Mariano Rajoy’s government, with less apprehensions than the previous one, is now facing the crisis with ambition and certain boldness. It has been audacious to put in place a wage-control system for the executives of the financial entities that got public financial support, a nod to public opinion that affects dozens of people normally beyond good and evil. Other countries like the US or Britain wanted to put something similar in place without succeeding; in the end, they left empty-handed because of the free recruitment market rules and respect for contracts’ policies. The Spanish government has indeed solved the problem with clear rules that seem easy to implement and that, for now, send a message of authority. Another question is whether control is actually working or the usual clever suspects can easily dodge it.
This authority, though, has not been as clearly asserted regarding the reform process. The government does not want nor can it inject any capital. Public money is not enough to clean up the Spanish financial system. Asking for the IMF or other such institutions (as Ireland did) for extraordinary help is not acceptable due to the political consequences this would ensue. Financial crisis need drastic solutions, cash to reactivate the credit market and mostly good management. The plan presented by the government pushes the industry itself, with its own generated and created resources and some regulatory help (deadlines, creative accounting …) to undertake a reform from within.

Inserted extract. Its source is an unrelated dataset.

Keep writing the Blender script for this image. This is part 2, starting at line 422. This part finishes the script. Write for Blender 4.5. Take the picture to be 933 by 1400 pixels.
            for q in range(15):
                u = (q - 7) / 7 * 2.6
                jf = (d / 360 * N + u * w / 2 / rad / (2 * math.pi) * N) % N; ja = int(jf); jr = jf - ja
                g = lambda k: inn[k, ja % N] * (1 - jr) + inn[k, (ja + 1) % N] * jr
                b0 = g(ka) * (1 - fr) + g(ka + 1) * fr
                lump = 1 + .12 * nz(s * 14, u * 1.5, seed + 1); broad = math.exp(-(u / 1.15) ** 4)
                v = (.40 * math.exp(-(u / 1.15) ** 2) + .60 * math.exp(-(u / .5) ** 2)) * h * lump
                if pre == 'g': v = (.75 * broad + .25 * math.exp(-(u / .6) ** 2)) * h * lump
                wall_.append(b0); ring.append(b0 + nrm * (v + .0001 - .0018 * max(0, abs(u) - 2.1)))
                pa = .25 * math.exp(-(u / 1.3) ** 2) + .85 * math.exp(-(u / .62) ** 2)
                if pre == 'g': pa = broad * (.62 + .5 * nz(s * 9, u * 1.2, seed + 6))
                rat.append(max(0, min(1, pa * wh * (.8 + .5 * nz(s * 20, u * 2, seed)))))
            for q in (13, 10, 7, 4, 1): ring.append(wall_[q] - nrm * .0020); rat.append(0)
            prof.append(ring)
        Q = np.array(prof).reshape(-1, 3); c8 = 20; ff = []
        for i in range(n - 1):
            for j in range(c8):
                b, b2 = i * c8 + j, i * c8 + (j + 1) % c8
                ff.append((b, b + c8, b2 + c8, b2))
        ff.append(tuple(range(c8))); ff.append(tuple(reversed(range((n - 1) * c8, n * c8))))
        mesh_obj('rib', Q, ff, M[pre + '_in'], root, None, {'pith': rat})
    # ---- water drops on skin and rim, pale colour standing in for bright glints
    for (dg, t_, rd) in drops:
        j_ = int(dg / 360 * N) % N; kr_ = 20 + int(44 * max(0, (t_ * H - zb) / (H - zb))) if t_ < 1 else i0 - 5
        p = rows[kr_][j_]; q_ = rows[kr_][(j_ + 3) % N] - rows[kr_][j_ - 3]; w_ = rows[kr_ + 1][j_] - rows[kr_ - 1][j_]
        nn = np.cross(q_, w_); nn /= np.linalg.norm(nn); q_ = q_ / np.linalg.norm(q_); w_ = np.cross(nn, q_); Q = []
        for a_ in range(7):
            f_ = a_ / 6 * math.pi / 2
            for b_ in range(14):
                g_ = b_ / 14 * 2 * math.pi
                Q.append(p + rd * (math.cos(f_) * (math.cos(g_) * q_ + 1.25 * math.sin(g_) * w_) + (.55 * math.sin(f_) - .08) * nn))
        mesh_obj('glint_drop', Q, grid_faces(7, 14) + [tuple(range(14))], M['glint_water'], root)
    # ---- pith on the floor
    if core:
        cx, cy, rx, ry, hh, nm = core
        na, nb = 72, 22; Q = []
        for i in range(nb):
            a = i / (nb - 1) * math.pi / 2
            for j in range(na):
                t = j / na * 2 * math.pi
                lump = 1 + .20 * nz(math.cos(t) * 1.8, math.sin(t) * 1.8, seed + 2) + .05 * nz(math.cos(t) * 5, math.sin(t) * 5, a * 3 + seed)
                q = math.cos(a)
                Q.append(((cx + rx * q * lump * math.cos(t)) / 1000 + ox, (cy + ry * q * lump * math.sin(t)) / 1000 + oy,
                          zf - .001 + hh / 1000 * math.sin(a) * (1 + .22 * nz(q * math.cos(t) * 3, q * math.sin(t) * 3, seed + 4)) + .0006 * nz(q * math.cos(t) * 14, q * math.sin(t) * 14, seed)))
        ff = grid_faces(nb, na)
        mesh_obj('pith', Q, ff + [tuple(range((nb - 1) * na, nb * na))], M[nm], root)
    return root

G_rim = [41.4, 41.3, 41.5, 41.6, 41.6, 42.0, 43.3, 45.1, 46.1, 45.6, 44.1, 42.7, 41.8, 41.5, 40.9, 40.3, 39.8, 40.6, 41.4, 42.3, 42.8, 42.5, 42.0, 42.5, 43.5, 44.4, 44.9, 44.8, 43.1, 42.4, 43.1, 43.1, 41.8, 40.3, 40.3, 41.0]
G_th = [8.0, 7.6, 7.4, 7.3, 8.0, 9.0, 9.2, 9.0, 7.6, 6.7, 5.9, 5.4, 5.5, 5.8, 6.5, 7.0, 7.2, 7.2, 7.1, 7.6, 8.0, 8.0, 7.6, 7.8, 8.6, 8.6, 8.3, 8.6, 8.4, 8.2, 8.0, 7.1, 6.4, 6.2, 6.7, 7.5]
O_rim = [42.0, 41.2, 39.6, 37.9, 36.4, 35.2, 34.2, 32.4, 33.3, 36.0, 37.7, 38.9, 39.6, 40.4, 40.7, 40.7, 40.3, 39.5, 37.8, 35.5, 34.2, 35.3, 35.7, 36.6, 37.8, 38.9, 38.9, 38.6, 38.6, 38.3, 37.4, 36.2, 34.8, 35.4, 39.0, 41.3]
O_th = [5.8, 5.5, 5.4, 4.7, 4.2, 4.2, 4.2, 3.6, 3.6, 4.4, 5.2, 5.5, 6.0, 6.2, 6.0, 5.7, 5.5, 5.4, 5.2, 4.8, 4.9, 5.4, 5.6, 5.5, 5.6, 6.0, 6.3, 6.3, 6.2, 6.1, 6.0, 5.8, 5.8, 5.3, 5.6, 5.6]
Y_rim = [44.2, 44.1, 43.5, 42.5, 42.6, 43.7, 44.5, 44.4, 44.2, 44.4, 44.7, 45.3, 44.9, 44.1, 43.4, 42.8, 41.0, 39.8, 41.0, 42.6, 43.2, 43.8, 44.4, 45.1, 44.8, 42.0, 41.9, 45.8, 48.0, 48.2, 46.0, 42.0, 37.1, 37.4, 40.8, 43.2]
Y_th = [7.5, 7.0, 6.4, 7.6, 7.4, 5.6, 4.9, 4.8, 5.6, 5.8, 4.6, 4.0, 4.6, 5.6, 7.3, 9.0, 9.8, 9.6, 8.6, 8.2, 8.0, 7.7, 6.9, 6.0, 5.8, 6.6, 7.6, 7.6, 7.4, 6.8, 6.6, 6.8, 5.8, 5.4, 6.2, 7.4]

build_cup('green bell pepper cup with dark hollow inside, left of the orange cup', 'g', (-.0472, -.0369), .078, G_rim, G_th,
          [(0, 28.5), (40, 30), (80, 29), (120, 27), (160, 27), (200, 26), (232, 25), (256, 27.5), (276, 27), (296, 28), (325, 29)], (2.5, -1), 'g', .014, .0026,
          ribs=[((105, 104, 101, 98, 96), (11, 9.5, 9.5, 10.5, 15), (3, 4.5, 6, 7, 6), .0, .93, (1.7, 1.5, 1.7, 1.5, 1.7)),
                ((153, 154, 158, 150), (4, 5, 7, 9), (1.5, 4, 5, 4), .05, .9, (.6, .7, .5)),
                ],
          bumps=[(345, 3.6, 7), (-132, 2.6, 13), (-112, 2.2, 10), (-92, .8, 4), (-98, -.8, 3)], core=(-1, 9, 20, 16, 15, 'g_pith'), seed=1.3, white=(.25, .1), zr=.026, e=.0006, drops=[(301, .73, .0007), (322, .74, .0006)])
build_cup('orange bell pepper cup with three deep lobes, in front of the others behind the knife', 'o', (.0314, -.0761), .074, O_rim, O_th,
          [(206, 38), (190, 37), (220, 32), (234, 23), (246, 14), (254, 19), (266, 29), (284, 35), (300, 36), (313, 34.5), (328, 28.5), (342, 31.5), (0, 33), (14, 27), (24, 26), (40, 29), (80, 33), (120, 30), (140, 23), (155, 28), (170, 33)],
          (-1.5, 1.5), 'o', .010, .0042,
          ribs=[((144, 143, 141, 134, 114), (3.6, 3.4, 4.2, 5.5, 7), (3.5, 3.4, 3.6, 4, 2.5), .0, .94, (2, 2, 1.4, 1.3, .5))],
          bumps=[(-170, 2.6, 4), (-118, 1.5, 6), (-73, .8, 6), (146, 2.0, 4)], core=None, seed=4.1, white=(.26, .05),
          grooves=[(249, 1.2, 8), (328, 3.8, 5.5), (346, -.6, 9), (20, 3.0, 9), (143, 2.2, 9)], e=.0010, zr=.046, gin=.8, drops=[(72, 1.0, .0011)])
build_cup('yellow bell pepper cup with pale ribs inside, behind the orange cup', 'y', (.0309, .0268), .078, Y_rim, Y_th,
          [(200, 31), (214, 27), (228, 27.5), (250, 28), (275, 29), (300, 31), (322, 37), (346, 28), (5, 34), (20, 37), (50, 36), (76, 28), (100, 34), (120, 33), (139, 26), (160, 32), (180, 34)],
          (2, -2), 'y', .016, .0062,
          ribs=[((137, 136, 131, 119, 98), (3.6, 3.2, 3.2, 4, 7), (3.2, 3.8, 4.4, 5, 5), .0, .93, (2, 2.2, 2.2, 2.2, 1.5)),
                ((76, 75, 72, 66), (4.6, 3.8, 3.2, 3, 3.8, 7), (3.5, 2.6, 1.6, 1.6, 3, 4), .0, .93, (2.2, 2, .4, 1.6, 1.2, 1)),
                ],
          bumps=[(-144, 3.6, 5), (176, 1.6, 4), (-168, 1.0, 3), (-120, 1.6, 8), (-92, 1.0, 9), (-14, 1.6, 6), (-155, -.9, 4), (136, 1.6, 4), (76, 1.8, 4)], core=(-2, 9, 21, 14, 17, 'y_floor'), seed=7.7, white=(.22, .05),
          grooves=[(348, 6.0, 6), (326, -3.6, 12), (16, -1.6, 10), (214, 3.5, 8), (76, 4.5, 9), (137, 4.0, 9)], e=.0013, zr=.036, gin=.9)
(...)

Actually, it is a risky strategy with limited credibility and strikes a dissonant cord when one compares it with what other countries have done. So far, €150 billion have been spent on reforms since 2008. All that money, had it been spent from the beginning and combining the right management moves should have solved the problem. In financial crises, speed and force are crucial, because in the end losses are always much larger than what they looked like in a first or second review. Soon another merger-and accounting-adjustments-show will come, and will drag us all towards a fourth plan in the hope of finishing off this crisis.